Learning with Lucas

When I first started this class I had no idea what to expect. I did not really look to into what this class was about. My idea of what this class was about was that it was going to be another language arts class like before. I had thought all we would do was to analyze a lot of literature but at a college level and write papers about them. However, to my surprise, the class was more about learning how to write different types of papers. This was a really good thing and a really bad thing at the same time. I had not written the type of papers we had to write, which was pretty bad, however, it gave me a chance to learn. Even though my papers haven’t been the greatest I believe I had learned so much. To me, it was really helpful that Dr. Lucas had shared her knowledge of writing with us and that she provided examples of writing and further explanation of writing to us. I really believe that the most impact piece of writing that I did was the literacy narrative we did at the beginning of the semester and all Dr. Lucas did to help us write it.

The very first paper that we had to write for our class was a literacy narrative. At first, I had forgotten what a literacy narrative was and so thankfully Dr. Lucas had provided several examples of what a literacy narrative was. For example, she had assigned us to read from our handbook. In our book, we read about Emily Vallowe and her story about struggling to find her identity as a writer (Bullock 73-79). This literacy narrative was a really great example to me because I was able to understand what made it a literacy narrative. Furthermore, the day where we went over this narrative in class was also very important. Dr. Lucas had gone over it with the class. She explained that a literacy narrative was basically a memory of yours that involves writing that later affects your writing. When the day came when we began to write our drafts I now knew what I was supposed to write.
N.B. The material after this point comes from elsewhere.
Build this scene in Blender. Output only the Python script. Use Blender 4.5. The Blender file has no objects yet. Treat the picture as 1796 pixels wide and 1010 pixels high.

Once I picked up my pencil and began to write my draft I reflected on a piece of writing that really affected my writing. What I came up with was a memory about adjectives and the correct use of the word “they”. I soon began to write what I thought was a literacy narrative. Once I finished I thought I was done and could turn it in so I did. What I didn’t know, however, was that Dr. Lucas would take these up and make comments on this. This perplexed me never did I have a teacher who was willing to correct and mention my mistakes in my drafts. Some teacher would just tell me I needed to work on one thing or the other but Dr. Lucas took the time to read mine and my fellow students and comment on anything that was out of hand. I then went over all the comments she made and was able to learn more from them. For example, I didn’t realize that my narrative wasn’t well structured so I decided to go back and restructure it. This ultimately allowed me to learn how I should structure my writing. Furthermore, she had noticed that I needed more details. Therefore I wrote more details and this let me know literacy narratives need a lot of specific details. I believe that because of Dr. Lucas helpful comments and the fact that she assigned us different things to read I was able to learn more about writing.

Throughout this whole semester, I believe that I have learned to write better. Reasons that I have to learn are because of Dr. Lucas. She was able to share her information to write via commenting on my drafts. She also had shared several pieces of writing that were a very good example of what to write.